Mobility Portal, Spain
Date: July 10, 2024
Is electromobility hanging by a thread? Centre-right wave creates a new industrial scenario for EVs in the EU
By Lucía Colaluce
European Union

Is electromobility hanging by a thread? Centre-right wave creates a new industrial scenario for EVs in the EU

The recent political shift in the European Union threatens to halt progress towards electric mobility, jeopardizing the ambitious goals of the European Green Deal and leaving Europe vulnerable to the rapid advances of China and the US in the clean technologies sector.
EPP's new industrial vision for electric vehicles

The transition to electric mobility in Europe, crucial for the sustainability and competitiveness of the continent, could be at risk, but… why?

Members from the European People’s Party (EPP).

Doubts arise following the recent victory of the center-right European People’s Party (EPP) in the European Union (EU) elections.

While the results are provisional, the Christian Democratic faction is reported to have secured 188 seats according to the European Parliament.

Carlos Rico, a Police Officer at Transport & Environment (T&E) in Spain, expresses concern about the results.

“The proposed new industrial policies and the possible lifting of the ban on the sale of combustion engine cars and vans from 2035, driven by the EPP, threaten to dismantle one of the main strategies of the European Green Deal,” he asserts.

Carlos Rico, Police Officer at T&E.

As a side effect, Rico suggests that this situation could lead Europe to lose its competitive edge against the US and China in the race for leadership in clean and sustainable technologies.

This trend towards right-wing political orientations is not a mere coincidence, as the advance of such parties was notable in several European countries.

In Italy, Giorgia Meloni led the national polls, as did the Freedom Party (FPÖ) in Austria, gaining considerable ground.

Belgium saw a similar rise with Vlaams Belang, reaching such popularity in polls that Prime Minister Alexander De Croo resigned.

Similarly, in Germany, Alternative for Germany (AfD) consolidated as the second most important political force, and in the Netherlands, Geert Wilders’ party also gained significant support, positioning itself as the second strongest in national elections.

What is concerning about this phenomenon is that sustainable mobility takes a back seat in these ideologies.

“It is crucial to maintain legal certainty for this transition, allowing manufacturers to continue moving towards a 100% electric future and thereby avoiding jeopardizing the billions invested in that future,” Rico argues.

Likewise, the shift towards eMobility received a significant boost with recent announcements by electric vehicle (EV) manufacturers regarding the availability of more affordable models.

Volkswagen, for instance, announced the launch of compact EVs produced in Europe, priced at around 20,000 euros from 2027.

According to the executive, “These are very positive announcements that we have been waiting for a long time.”

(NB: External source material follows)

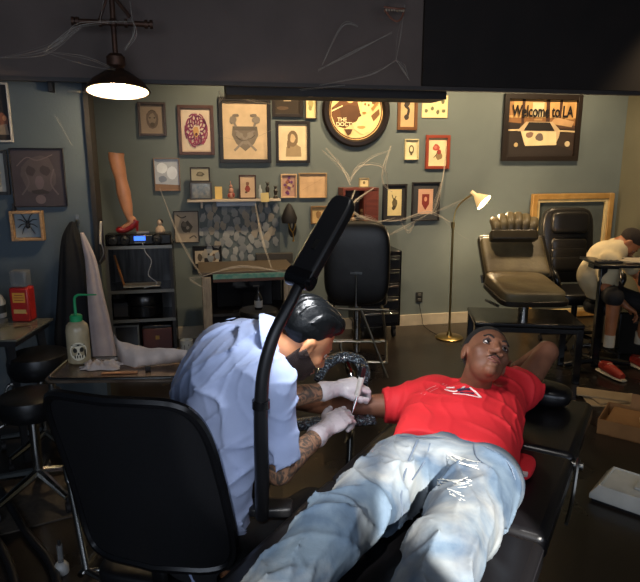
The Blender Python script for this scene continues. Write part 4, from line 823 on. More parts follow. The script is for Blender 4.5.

The reality is that electric cars cannot continue to rely almost exclusively on large and “premium” models simply because they generate the most profit for manufacturers.

For electric mobility to become a reality for the majority of the population, it is essential that manufacturers offer smaller, basic, and affordable models.

However, the “trade war with China” only presents challenges for these advancements.

In fact, on June 12, the European Commission provisionally concluded that China’s zero-emission car supply chain is receiving unfair subsidies, posing an economic threat to EV manufacturers in the EU.

In response, the Commission announced preliminary levels of countervailing duties it would impose on imports of Asian EVs, including those produced by BYD, Geely, and SAIC.

Regarding tariffs on Chinese electric vehicles, the T&E considers them a positive but insufficient measure on their own.

“They will not be truly effective unless accompanied by a broader industrial policy that incentivizes investments in electrification and promotes manufacturing in Europe,” Rico concludes.

He points out that, in the short term, this could have a negative effect by hindering the entry of economic models manufactured in China.

He adds that this measure is oriented towards the future, with the intention of creating a competitive value chain in Europe in the long term.

Rico warns that “if we allow models manufactured outside Europe to completely take over the European market, it will be very difficult to achieve a green reindustrialization that allows us to maintain current levels of employment,” an essential pillar of the European Green Deal.

In summary, Europe’s stance should focus on incentivizing local production.

The interviewee states that “this is the only way to reduce our energy and technological dependence on third countries,” emphasizing the importance of this independence for security, economy, and quality of life on the continent.